Exaggerations make CA drought seem worse than it is
Faced with fears of a permanent climate crisis, commentators monitoring California’s drought have been inadvertently led to spread erroneous claims about its severity. Although the state’s thirst for water has reached crisis levels, careful observers have made some gains in pointing out some of the most apocalyptic recent warnings were overblown.
The Golden State drought became an issue of national concern this past year as it drew in federal legislators and national policy activists. For many Californians, drought has been a fact of life for decades.
And for the state’s elected officials, water policy has been one of the few areas of reliable bipartisanship. As CalWatchdog.com recently noted, Gov. Jerry Brown went out of his way to ensure his latest pledge of water relief enjoyed support from prominent Republicans as well as Democrats — although it meant enduring strong criticism from those to his left.
With attention to gain through sensational news reports, media outlets often have been pulled in the direction of activist environmentalist perspectives. For now, however, a fragile cooperative balance has prevailed in Sacramento.
False warnings
Analysts and policymakers have built steadily on a broad understanding that California’s water reserves have fallen to historic lows. But in an effort to raise the alarm, a NASA water scientist with a professorship at the University of California, Irvine touched off nationwide concern that California would run out of water entirely in just one year.
Although Jay Famiglietti actually warned in a Los Angeles Times opinion piece that California has about one year’s worth of water stored in its reservoirs, the Times triggered a wave of dismayed coverage by sensationalizing the editorial’s headline.
“California Has About One Year Of Water Left,” it read. “Will You Ration Now?”
“A previous version of this article’s headline,” as a subsequent Times correction ran, “left the impression that California has only one year of water left.”
The corrected version, currently online, now reads, “California has about one year of water stored. Will you ration now?”
“Famiglietti said it gave some the false impression that California is at risk of exhausting its water supplies,” the Times later reported of the original headline. “The satellite data he cited, which measure a wide variety of water resources, show ‘we are way worse off this year than last year,’ he said. ‘But we’re not going to run out of water in 2016,’ because decades worth of groundwater remain.”
The correction did not erase the many stories it inspired from the internet. News outlets from MSNBC to Fox News picked up on the one-year claim, and have yet to pull their stories. Wired, which did try to fact-check the apparent claim, wound up arguing that California faced more like three years until it went dry.
Legislating morality?
Although the truth has pointed in a different direction, the flurry of misleading reports helped reinforce the notion that only draconian measures could save California:
- As far away as Great Britain, the claim surfaced in the Daily Mail that the drought had turned parts of California into “an environmental time bomb.”

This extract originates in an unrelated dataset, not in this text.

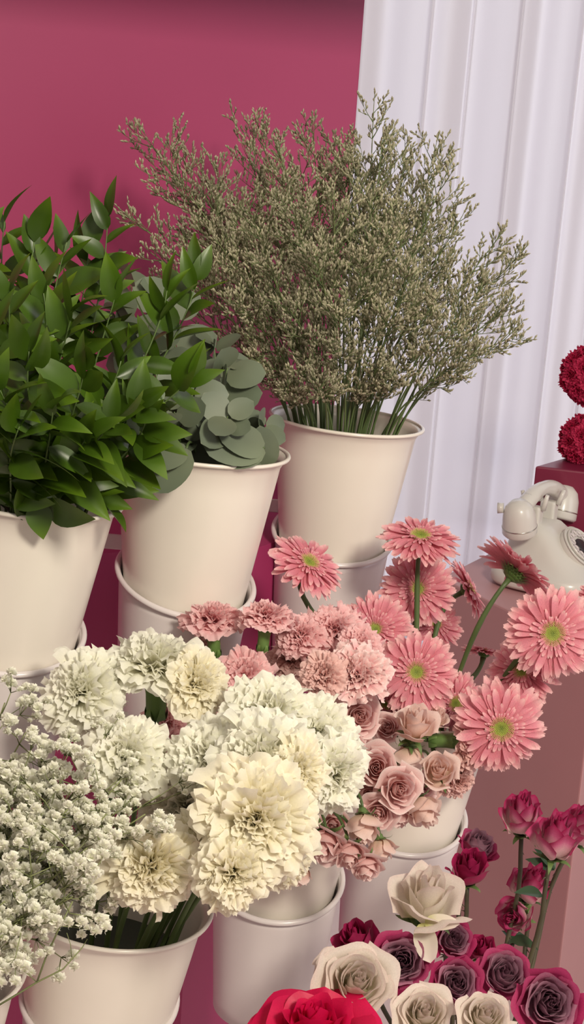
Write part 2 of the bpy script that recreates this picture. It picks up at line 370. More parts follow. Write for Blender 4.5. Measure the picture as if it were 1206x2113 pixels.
# telephone
def telephone():
    base = Pz(1136, 1209, zt2) ; base.z = zt2+0.001
    ux = V((.55, .835, 0)).normalized(); fy = V((ux.y, -ux.x, 0))    # ux handset axis, fy front
    def W(a, b, z): return ux*a + fy*b + V((0, 0, z))
    root = empty('telephone', base, 'ivory vintage rotary telephone standing on the pink pedestal', 'telephone')
    root.scale = (1.10, 1.10, 1.10)
    def sup(a, b, z, off=0, n=40, e=3.2):
        out = []
        for k in range(n):
            t = 2*PI*k/n; c_, s_ = math.cos(t), math.sin(t)
            out.append(W(a*math.copysign(abs(c_)**(2/e), c_), off+b*math.copysign(abs(s_)**(2/e), s_), z))
        return out
    def loft(mb, rings):
        b = len(mb.v); n = len(rings[0])
        for r in rings:
            for p in r: mb.v.append(p); mb.uv.append((0, 0))
        for i in range(len(rings)-1):
            for k in range(n): mb.f.append((b+i*n+k, b+i*n+(k+1) % n, b+(i+1)*n+(k+1) % n, b+(i+1)*n+k))
        mb.f.append(tuple(b+k for k in range(n))[::-1]); mb.f.append(tuple(b+(len(rings)-1)*n+k for k in range(n)))
    mb = MB()
    loft(mb, [sup(.088, .098, 0.004), sup(.092, .102, .010), sup(.092, .102, .030), sup(.086, .096, .036), sup(.080, .088, .040), sup(.070, .074, .060, -.008), sup(.060, .058, .085, -.02), sup(.052, .042, .105, -.03), sup(.044, .032, .115, -.033), sup(.03, .02, .119, -.033)])
    mb.build('body', M['phone'], root, recalc=True)
    # dial on the sloping front
    dc = W(0, 0.050, 0.083); dn = (fy*0.72+V((0, 0, .70))).normalized()
    R = frame(dn)
    def disc(name, m, r1, z0, z1, r2=None, par=root):
        q = MB(); q.lathe([(0, z0), (r1, z0), (r1, z1-.002), (r1-.002, z1), (0, z1)] if not r2 else [(r2, z0), (r1, z0), (r1, z1), (r2, z1), (r2, z0)], 48)
        q.v = [dc+R @ p for p in q.v]; return q.build(name, m, par, recalc=True)
    disc('dial_plate', M['phone'], .041, -.02, .002)
    fw_ = disc('finger_wheel', M['phone'], .037, .003, .008, .035)
    holes = MB()
    for k in range(10):
        t = 0.5+k*0.53; c_ = V((math.cos(t)*.0265, math.sin(t)*.0265, .004))
        q = MB(); q.lathe([(0.0048, 0), (.0066, 0), (.0066, .003), (.0048, .003), (.0048, 0)], 14)
        off = len(holes.v); holes.v += [dc+R @ (p+c_) for p in q.v]; holes.uv += q.uv; holes.f += [tuple(i+off for i in f) for f in q.f]
    holes.build('finger_hole_ring', M['enamel2'], fw_)
    disc('dial_centre', M['phone_dark'], .0155, .0, .0065)
    disc('dial_rim', M['phone'], .0425, .0, .0035, .0405)
    # cradle
    for s_ in (-1, 1):
        cr = MB(); add_box(cr, W(s_*.032, -.033, .130), .022, .030, .04, Matrix.Rotation(math.atan2(ux.y, ux.x), 3, 'Z'))
        co = cr.build('cradle_prong', M['phone'], root, smooth=False); bevel(co, .005, 3)
        for f_ in (-1, 1):
            pr = MB(); pr.tube([W(s_*.032, -.033+f_*.017, .145), W(s_*.034, -.033+f_*.021, .160), W(s_*.036, -.033+f_*.025, .174)], [.0055, .0045, .0035], 10)
            pr.build('prong_tip', M['phone'], co)
    # handset, parallel to ux
    hz = .158
    g = MB(); pts = []
    for i in range(17):
        t = -1+i/8; pts.append(W(t*.085, -.033, hz+.020-.026*t*t - .004*abs(t)**4))
    g.tube(pts, [.0165-.004*(1-abs(-1+i/8)) for i in range(17)], 16)
    hs = g.build('handset', M['phone'], root)
    for s_ in (-1, 1):
        q = MB(); q.lathe([(0, .022), (.014, .020), (.024, .010), (.029, -.006), (.031, -.026), (.0315, -.040), (.028, -.044), (0, -.044)], 32)
        ax = V((0, 0, 1)) - ux*s_*(-0.28); Rm = frame((V((0, 0, 1))+ux*s_*0.30).normalized())
        cc = W(s_*.095, -.033, hz-.010)
        q.v = [cc+Rm @ p for p in q.v]
        cup = q.build('handset_cup', M['phone'], hs, recalc=True)
        q = MB(); q.lathe([(.0308+.0012*math.cos(a*PI/3), -.028+.0014*math.sin(a*PI/3)) for a in range(6)], 32, closed=True)
        q.v = [cc+Rm @ p for p in q.v]; q.build('cup_band', M['silver'], cup)
        if s_ < 0:
            kb = MB(); kb.tube([cc+Rm @ V((0, .026, .004)), cc+Rm @ V((0, .040, .010))], [.011, .012], 14); 
            kb.tube([cc+Rm @ V((-.026, -.008, .006)), cc+Rm @ V((-.036, -.012, .006))], [.009, .010], 14)
            kb.build('cup_knob', M['phone'], cup)
telephone()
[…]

- According to KRCR News in Redding, Californians discovered the drought was driving up the flea population.
- The Washington Post reported on California’s rough ski season.
- The relatively snowless slopes also imperiled California’s efforts toward hydroelectric power, as the Christian Science Monitor reported.
The drumbeat of stories created the impression of a state on the brink of an economically harmful transformation.
Already, an expert consensus has formed strongly around the need for increased conservation. “Although scientists seem to have differing opinions on exactly how much water remains available for California, they all agree that the state’s citizens need to step up conservation efforts to keep the dwindling supply available,” Weather.com observed.
But officials and scientists have also agreed that a full-blown catastrophe was not around the corner.
Still, Brown recently chose to speak out with vitriol against Republicans he characterized as in denial about climate change. But his use of terms like “immoral” to describe opponents of carbon emissions regulation created a controversy of its own, as some warned that a conservationist consensus would be harder to forge if skeptics believed they were seen as evil.